Editorial: Improvement is tempered with caution

Apr. 15, 2013 @ 04:29 PM

News from the oil industry Monday was pretty good. What it really means, however, is up to debate.

We know it matters to us. Every time we pull through the pumps, get a few miles for a lot of bucks, we hurt. Economic prosperity? It’s slow going.

The industry, however, cares about profit. This is an industry that has shown a propensity to be sure stockholders and executives are taken care of, no matter the demand or lack of demand on the market, or the pain for everyday users of the product.

Consider the news earlier this month about Chevron and its chief executive officer, John Watson. Watson makes $1.7 million a year, and just got a bump to $1.8 million. For his company’s performance in 2011, he earned a $4 million bonus.

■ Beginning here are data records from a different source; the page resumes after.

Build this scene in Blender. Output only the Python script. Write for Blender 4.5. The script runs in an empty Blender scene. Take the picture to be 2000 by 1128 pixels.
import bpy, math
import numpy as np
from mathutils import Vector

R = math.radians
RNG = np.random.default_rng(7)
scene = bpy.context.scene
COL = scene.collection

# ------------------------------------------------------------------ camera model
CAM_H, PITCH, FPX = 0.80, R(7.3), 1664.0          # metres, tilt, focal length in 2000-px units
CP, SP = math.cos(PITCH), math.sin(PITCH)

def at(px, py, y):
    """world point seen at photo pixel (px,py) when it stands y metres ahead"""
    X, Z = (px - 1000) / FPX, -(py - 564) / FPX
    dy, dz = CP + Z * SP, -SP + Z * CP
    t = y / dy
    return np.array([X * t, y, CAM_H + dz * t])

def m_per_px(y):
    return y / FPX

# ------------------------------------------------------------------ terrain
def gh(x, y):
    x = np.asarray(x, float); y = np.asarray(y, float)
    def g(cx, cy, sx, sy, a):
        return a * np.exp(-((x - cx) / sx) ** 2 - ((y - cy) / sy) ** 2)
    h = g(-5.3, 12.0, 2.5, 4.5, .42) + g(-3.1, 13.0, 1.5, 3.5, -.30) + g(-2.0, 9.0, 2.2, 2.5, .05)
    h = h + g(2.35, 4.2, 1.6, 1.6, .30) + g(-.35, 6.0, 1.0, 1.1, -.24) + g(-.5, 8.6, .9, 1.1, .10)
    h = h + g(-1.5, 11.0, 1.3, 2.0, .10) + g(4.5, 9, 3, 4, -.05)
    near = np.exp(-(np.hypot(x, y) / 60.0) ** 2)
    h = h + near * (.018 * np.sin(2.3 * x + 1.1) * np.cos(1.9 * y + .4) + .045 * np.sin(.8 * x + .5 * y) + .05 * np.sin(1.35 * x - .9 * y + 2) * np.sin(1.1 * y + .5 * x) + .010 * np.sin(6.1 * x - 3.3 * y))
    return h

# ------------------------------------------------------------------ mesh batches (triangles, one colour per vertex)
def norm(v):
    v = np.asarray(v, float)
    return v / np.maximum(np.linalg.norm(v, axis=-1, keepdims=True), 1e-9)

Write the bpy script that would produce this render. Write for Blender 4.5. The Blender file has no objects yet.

The news earlier this month was he would “only” get $3.48 million for 2012. It seems a fire burned for weeks at a well off the coast of Nigeria in early 2012, and another fire at a refinery in Richmond, Calif., reduced capacity half the year.

But that didn’t hurt the giant company too much. Chevron earned $26.2 billion in 2012 — in profit. Yes, profit.

Keep in mind the company has interests besides us at the pump. But even with the pump prices, the company withstood hits and still picked up an incredible amount of profit.

And they’re not even the biggest. Exxon Mobil raked in $40 billion in 2012 — in profit. We don’t have the answer to the very good question, “If they’re making that much profit, why did we have to pay close to $4 a gallon?”

So the news is good right now, both for us at the pump, and stakeholders. The price for an unleaded gallon of gas, nationwide, is down to $3.51, which is about six cents cheaper than a week ago. It is about 15 cents better than a month ago.

And it is about 38 cents improved — to us, maybe not the profit watchers — from a year ago.

That is good nationally, and it is also good in our state. North Carolina is reporting a $3.49 average currently, tremendously improved over $3.88 a year ago.

We’re happy for now but, we know, the industry will take care of itself. And we may pay as a result.